The relation between root mean square speed $$v_{rms}$$ and most probable speed $$v_p$$ for the molar mass $$M$$ of oxygen gas molecule at the temperature of $$300$$ K will be

We need to find the relation between the root mean square speed $$v_{rms}$$ and the most probable speed $$v_p$$ for oxygen gas at $$300$$ K.

Recall the expressions for $$v_{rms}$$ and $$v_p$$: $$v_{rms} = \sqrt{\frac{3RT}{M}}$$ and $$v_p = \sqrt{\frac{2RT}{M}}$$, where $$R$$ is the universal gas constant, $$T$$ is the temperature, and $$M$$ is the molar mass.
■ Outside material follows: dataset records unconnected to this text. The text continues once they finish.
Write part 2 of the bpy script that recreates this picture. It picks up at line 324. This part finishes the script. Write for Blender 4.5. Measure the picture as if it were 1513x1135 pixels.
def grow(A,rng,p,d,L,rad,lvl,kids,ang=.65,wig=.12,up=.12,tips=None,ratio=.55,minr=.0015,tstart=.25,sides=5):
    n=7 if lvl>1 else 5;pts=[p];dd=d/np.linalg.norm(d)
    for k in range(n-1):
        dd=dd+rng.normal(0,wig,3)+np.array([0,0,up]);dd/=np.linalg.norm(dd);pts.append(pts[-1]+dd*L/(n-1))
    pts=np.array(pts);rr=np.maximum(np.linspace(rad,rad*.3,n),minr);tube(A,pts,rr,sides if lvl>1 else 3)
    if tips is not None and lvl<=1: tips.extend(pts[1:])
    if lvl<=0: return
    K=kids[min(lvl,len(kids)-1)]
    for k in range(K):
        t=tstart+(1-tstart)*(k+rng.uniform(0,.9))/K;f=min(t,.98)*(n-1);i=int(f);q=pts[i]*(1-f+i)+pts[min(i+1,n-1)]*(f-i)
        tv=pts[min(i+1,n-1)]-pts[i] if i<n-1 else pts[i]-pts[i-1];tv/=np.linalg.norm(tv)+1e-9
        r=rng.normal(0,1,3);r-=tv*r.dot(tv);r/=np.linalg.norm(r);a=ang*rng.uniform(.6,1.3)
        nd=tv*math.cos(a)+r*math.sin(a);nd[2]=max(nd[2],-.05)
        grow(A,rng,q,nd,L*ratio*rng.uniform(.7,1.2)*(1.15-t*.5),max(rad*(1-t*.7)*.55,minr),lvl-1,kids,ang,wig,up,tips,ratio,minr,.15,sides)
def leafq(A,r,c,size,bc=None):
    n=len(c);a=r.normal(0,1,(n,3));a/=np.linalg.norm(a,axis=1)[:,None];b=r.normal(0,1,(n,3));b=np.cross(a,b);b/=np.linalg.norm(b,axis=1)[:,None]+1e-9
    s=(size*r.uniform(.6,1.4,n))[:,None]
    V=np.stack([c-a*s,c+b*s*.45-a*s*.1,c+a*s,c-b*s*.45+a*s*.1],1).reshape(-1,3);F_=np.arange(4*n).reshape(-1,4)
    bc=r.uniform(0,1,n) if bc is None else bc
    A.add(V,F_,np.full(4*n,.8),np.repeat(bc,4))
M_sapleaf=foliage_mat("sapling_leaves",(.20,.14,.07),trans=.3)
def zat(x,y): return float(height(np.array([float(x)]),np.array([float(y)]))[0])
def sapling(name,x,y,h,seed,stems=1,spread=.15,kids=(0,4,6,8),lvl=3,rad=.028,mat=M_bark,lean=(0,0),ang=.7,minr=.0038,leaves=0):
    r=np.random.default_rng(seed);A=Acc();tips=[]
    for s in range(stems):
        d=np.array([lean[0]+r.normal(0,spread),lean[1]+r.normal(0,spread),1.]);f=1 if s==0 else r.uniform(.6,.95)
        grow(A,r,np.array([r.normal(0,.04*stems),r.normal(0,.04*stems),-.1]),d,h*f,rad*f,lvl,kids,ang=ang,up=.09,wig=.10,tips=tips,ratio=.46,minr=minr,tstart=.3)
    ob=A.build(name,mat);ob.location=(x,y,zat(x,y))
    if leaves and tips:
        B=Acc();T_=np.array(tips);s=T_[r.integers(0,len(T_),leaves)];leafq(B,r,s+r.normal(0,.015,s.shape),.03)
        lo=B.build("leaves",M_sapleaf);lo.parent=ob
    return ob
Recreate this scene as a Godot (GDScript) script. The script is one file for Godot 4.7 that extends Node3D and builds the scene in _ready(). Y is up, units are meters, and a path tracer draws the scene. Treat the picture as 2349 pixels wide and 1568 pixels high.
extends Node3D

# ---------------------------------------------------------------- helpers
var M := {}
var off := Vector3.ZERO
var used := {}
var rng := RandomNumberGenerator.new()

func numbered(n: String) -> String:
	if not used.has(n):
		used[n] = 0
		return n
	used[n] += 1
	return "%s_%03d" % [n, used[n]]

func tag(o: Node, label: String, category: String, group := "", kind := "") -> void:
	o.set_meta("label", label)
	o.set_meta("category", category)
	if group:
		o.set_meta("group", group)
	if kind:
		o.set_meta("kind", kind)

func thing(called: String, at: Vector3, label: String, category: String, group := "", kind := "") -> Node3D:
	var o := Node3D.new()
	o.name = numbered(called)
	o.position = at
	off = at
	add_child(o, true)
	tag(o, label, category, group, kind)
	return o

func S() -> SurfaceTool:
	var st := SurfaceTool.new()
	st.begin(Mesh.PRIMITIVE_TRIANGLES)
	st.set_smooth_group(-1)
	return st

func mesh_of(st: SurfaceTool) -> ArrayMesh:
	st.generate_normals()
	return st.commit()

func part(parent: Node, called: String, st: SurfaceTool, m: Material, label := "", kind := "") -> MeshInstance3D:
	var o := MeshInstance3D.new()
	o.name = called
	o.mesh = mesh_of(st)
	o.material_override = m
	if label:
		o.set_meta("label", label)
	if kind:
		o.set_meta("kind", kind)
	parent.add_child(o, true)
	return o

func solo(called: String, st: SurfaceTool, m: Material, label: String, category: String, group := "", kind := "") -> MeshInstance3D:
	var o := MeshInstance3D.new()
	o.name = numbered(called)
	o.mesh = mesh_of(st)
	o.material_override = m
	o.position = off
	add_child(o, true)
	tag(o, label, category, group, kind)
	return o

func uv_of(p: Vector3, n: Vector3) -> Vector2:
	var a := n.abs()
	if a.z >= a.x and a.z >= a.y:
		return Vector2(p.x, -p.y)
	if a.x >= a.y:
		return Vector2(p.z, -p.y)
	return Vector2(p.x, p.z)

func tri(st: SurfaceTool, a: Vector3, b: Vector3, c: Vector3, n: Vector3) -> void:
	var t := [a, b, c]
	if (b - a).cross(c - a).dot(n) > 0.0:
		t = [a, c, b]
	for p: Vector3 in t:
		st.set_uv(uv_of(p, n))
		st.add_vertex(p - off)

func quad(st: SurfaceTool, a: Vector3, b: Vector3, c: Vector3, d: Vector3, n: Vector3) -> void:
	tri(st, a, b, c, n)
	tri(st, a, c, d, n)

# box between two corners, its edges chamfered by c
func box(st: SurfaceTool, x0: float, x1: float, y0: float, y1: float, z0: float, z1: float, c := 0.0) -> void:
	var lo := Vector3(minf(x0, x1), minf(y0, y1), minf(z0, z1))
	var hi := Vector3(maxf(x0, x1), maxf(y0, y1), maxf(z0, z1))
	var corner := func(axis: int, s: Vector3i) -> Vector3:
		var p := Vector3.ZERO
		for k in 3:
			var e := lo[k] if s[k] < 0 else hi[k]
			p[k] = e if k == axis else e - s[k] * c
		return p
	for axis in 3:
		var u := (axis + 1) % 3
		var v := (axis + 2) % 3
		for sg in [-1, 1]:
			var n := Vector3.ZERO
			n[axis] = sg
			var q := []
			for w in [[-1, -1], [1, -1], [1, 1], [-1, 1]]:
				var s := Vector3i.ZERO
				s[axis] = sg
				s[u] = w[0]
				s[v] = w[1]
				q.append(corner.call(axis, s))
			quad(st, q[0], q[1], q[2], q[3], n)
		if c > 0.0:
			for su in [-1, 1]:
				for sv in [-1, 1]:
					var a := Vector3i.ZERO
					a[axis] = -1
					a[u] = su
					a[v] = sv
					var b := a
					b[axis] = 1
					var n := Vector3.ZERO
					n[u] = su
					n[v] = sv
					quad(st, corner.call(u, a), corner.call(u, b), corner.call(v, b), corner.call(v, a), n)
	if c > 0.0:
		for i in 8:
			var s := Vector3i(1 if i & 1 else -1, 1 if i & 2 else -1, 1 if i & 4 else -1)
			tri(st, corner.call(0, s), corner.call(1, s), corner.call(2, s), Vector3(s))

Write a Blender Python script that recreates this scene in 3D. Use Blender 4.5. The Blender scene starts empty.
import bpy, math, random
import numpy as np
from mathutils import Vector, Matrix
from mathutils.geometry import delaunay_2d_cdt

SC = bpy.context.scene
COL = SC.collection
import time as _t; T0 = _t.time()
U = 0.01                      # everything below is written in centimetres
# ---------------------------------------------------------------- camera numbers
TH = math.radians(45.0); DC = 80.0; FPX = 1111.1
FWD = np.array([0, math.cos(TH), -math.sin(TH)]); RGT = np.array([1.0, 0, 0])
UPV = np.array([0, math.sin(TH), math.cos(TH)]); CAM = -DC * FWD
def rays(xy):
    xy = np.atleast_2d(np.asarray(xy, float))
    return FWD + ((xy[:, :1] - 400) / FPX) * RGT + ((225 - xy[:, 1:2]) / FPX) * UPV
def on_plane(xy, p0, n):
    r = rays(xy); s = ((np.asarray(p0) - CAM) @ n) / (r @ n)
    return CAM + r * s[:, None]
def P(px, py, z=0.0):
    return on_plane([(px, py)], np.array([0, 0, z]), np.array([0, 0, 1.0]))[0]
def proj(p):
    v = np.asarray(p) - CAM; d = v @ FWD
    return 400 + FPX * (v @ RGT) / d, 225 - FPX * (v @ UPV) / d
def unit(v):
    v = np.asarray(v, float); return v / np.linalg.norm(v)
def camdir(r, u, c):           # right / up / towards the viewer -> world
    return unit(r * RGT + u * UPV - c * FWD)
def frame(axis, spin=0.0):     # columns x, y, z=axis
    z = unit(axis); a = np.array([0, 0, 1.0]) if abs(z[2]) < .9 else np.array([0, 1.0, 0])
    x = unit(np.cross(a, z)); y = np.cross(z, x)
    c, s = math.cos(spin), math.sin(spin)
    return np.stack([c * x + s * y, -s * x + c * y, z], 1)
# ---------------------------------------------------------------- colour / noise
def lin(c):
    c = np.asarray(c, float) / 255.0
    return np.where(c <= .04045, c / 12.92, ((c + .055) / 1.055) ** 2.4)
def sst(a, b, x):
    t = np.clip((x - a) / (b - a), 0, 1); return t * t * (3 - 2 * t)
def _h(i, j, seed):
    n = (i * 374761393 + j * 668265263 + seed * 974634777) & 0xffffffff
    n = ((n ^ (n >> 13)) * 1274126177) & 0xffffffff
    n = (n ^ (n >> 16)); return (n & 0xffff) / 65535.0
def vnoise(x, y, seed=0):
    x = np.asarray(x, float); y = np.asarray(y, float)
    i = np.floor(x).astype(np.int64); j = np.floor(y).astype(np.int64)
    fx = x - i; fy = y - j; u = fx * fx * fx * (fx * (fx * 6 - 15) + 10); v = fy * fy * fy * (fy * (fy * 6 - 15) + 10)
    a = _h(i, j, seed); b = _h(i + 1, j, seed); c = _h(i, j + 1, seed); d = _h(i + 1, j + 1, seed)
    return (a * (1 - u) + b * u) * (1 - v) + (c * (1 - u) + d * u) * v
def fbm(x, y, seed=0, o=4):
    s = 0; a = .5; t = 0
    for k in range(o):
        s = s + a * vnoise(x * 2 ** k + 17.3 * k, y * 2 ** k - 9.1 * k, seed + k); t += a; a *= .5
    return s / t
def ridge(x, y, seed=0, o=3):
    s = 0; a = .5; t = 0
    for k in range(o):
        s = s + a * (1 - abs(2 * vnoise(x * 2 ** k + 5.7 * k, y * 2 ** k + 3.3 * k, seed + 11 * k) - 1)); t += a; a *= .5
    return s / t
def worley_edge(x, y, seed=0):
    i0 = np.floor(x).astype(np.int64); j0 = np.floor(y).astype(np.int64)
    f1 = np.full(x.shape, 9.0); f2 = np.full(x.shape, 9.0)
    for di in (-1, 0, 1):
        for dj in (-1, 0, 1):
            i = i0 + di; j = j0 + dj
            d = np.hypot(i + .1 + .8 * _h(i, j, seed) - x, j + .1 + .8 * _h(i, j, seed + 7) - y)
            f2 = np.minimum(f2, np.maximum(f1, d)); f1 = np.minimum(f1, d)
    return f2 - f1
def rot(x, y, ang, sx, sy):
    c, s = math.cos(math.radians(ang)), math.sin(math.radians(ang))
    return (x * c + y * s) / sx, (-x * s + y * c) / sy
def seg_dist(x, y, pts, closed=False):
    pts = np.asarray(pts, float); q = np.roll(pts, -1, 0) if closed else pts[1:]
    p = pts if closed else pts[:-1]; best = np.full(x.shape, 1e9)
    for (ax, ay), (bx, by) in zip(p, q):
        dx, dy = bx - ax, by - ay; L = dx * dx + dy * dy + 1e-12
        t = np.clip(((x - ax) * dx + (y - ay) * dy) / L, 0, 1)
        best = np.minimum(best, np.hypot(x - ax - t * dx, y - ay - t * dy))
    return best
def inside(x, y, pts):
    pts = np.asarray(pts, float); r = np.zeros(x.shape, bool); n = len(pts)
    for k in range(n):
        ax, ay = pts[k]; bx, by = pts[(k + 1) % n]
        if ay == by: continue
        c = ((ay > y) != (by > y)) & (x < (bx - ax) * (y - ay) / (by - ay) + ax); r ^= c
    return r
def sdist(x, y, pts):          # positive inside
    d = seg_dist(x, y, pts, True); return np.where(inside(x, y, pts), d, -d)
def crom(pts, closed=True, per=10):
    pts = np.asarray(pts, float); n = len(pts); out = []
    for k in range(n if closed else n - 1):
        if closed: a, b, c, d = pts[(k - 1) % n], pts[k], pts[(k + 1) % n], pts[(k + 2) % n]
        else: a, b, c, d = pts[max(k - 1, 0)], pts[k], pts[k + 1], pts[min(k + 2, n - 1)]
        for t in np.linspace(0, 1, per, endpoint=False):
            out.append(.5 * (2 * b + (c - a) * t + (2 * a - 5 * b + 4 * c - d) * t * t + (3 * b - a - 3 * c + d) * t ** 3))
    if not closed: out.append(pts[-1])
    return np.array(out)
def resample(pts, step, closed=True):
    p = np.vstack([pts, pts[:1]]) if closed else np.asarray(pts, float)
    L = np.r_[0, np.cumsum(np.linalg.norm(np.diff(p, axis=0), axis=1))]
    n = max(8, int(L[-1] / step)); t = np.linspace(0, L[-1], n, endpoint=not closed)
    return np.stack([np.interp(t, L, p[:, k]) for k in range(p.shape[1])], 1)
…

Taking the ratio gives $$\frac{v_{rms}}{v_p} = \frac{\sqrt{\frac{3RT}{M}}}{\sqrt{\frac{2RT}{M}}} = \sqrt{\frac{3}{2}}$$, so that $$v_{rms} = \sqrt{\frac{3}{2}} \, v_p$$.

This relation holds for any ideal gas at any temperature, as the ratio depends only on the numerical constants 3 and 2 in the respective formulas.

The correct answer is Option C: $$v_{rms} = \sqrt{\frac{3}{2}}v_p$$.